(Aim)
Repeat exactly the lines of the listing below, please, starting with the first and ending with the line containing "puzzle(.78, 3.13, R(-20), .24, .2);"; leave out the rest.

(Information shown)
-*-*-

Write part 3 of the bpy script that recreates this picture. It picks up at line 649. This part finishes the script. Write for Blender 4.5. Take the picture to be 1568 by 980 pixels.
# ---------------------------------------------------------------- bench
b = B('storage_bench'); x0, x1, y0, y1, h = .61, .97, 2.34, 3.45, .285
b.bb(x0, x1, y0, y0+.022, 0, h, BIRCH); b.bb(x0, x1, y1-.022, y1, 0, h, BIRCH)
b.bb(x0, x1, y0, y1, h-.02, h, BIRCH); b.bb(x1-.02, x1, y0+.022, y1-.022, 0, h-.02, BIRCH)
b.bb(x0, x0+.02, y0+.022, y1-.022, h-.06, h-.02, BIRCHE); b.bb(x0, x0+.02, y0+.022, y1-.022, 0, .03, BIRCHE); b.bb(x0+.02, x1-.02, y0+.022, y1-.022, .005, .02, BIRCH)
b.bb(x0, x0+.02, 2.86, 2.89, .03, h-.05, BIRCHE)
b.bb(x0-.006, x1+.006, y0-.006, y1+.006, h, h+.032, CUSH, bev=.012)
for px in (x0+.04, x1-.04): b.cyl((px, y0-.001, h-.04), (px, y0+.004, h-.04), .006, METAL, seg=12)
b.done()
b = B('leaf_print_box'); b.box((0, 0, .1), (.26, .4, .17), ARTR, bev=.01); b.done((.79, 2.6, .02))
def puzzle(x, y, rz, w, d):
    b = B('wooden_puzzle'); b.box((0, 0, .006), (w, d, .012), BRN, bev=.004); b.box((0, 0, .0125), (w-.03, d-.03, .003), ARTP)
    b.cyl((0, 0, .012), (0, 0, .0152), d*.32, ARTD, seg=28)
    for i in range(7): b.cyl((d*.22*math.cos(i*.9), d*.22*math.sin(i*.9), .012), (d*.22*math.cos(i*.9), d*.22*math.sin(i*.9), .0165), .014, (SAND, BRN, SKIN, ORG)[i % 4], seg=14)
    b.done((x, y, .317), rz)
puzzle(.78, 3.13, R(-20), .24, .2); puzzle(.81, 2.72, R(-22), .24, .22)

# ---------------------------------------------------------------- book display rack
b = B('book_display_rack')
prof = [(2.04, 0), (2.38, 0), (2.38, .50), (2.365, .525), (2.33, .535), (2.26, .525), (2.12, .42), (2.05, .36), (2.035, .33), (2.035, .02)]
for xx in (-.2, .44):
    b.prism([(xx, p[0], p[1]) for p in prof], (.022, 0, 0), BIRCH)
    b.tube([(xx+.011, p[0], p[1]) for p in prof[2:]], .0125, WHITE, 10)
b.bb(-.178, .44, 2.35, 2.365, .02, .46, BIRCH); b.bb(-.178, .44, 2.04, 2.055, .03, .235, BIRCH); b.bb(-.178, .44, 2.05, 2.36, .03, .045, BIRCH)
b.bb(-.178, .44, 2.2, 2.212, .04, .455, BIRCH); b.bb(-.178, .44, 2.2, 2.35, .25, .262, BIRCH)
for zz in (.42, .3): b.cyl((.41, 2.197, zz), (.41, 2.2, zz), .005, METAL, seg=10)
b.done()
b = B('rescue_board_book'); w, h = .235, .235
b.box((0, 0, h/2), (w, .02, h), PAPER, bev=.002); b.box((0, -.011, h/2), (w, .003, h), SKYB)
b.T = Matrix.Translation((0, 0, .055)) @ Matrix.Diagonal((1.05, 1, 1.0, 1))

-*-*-

(The result)
Write part 3 of the bpy script that recreates this picture. It picks up at line 649. This part finishes the script. Write for Blender 4.5. Take the picture to be 1568 by 980 pixels.
# ---------------------------------------------------------------- bench
b = B('storage_bench'); x0, x1, y0, y1, h = .61, .97, 2.34, 3.45, .285
b.bb(x0, x1, y0, y0+.022, 0, h, BIRCH); b.bb(x0, x1, y1-.022, y1, 0, h, BIRCH)
b.bb(x0, x1, y0, y1, h-.02, h, BIRCH); b.bb(x1-.02, x1, y0+.022, y1-.022, 0, h-.02, BIRCH)
b.bb(x0, x0+.02, y0+.022, y1-.022, h-.06, h-.02, BIRCHE); b.bb(x0, x0+.02, y0+.022, y1-.022, 0, .03, BIRCHE); b.bb(x0+.02, x1-.02, y0+.022, y1-.022, .005, .02, BIRCH)
b.bb(x0, x0+.02, 2.86, 2.89, .03, h-.05, BIRCHE)
b.bb(x0-.006, x1+.006, y0-.006, y1+.006, h, h+.032, CUSH, bev=.012)
for px in (x0+.04, x1-.04): b.cyl((px, y0-.001, h-.04), (px, y0+.004, h-.04), .006, METAL, seg=12)
b.done()
b = B('leaf_print_box'); b.box((0, 0, .1), (.26, .4, .17), ARTR, bev=.01); b.done((.79, 2.6, .02))
def puzzle(x, y, rz, w, d):
    b = B('wooden_puzzle'); b.box((0, 0, .006), (w, d, .012), BRN, bev=.004); b.box((0, 0, .0125), (w-.03, d-.03, .003), ARTP)
    b.cyl((0, 0, .012), (0, 0, .0152), d*.32, ARTD, seg=28)
    for i in range(7): b.cyl((d*.22*math.cos(i*.9), d*.22*math.sin(i*.9), .012), (d*.22*math.cos(i*.9), d*.22*math.sin(i*.9), .0165), .014, (SAND, BRN, SKIN, ORG)[i % 4], seg=14)
    b.done((x, y, .317), rz)
puzzle(.78, 3.13, R(-20), .24, .2); puzzle(.81, 2.72, R(-22), .24, .22)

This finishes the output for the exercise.